In Reg v Director of Serious Fraud Office; Ex parte Smith [1993] AC 1 it was held that the privilege against self-incrimination was impliedly overridden by the Criminal Justice Act 1987, so that a person to whom the SFO puts questions under s 2(2) can be required to give self-incriminatory answers. However, by s 2(8), the answers can only be used in evidence against him or her in criminal proceedings if he or she elects to give evidence and in doing so makes a statement inconsistent with the answers previously given.

In this case, the SFO exercised a different special power under s 2(3), to obtain documents from any person (the liquidators) who can furnish information relevant to an investigation. The protective provision in s 2(8) does not apply to documents obtained under s 2(3). Therefore, unless the court has some discretion to restrict the use to which s 236 transcripts can be put, the SFO can obtain under s 2(3) self-incriminatory answers gathered under s 236 which will be admissible in further criminal proceedings, whereas if the SFO had asked the same questions itself under s 2(2), it could only use the answers in the restricted circumstances set out in s 2(8). 'The question is whether the statutory machinery permits this further erosion [of the privilege against self-incrimination] to take place.' Three arguments to support the judge's discretion were raised. The third reason related to the UK Insolvency Rules, but the other reasons are of general import.

Confidentiality of compulsorily-acquired information

Where information is extracted from a person under statutory powers, such information can only be used for the purposes for which those powers were conferred, enforceable by a private law duty of confidentiality (Marcel v Commissioner of Police of the Metropolis [1992] Ch 225).

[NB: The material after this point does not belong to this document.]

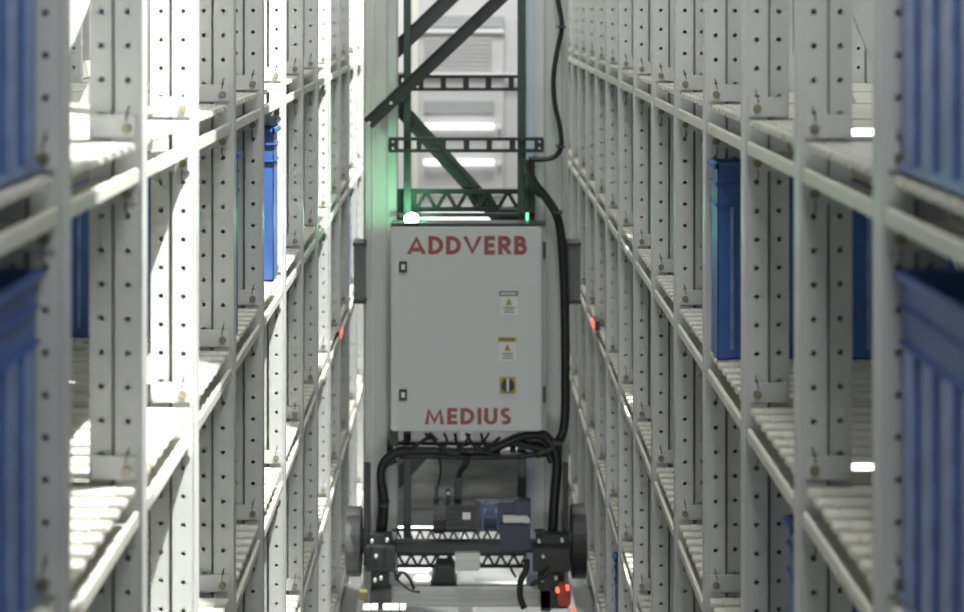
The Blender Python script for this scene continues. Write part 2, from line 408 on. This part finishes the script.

Lord Browne-Wilkinson held that s 3(3) of the 1987 Act expressly overrides any duty of confidence 'imposed by or under' other legislation, and therefore overrides any Marcel duty. Further, s 2(9) and s 2(10) expressly preserves two specific duties of confidence (legal professional privilege and banking confidence), implying that other duties are overridden.

Public interest immunity

The liquidators submitted that, quite apart from any private rights to confidentiality that N might have, there was also a public interest immunity attaching to the transcripts. This immunity was argued to be based on a public interest in ensuring that information extracted by compulsory powers is only used for the purposes for which the power was conferred (Conway v Rimmer [1968] UKHL 2; [1968] AC 910) or alternatively on a public interest in ensuring that those who provide essential information to liquidators and the like can be assured of confidentiality, so as to facilitate the proper winding up of a company's affairs. Lord Browne-Wilkinson accepted that such immunities can arise (without being precise as to which), and that while s 3(3) overrode statutory obligations of secrecy 'it does not override obligations arising under the general law on grounds of policy'. However, the nature of s 236 examinations was such that no such immunity arose in this case.


This decision is not inconsistent with the High Court's decision in Johns v ASC ( 1 PLPR 10), which the House of Lords did not mention. The House of Lords has not rejected the implied statutory duty of confidence supported by both Marcel and Johns. It has only held that s 3(3) of the 1987 UK Act overrode any such statutory duty of confidence. In Johns there was no such provision expressly overriding duties of confidence.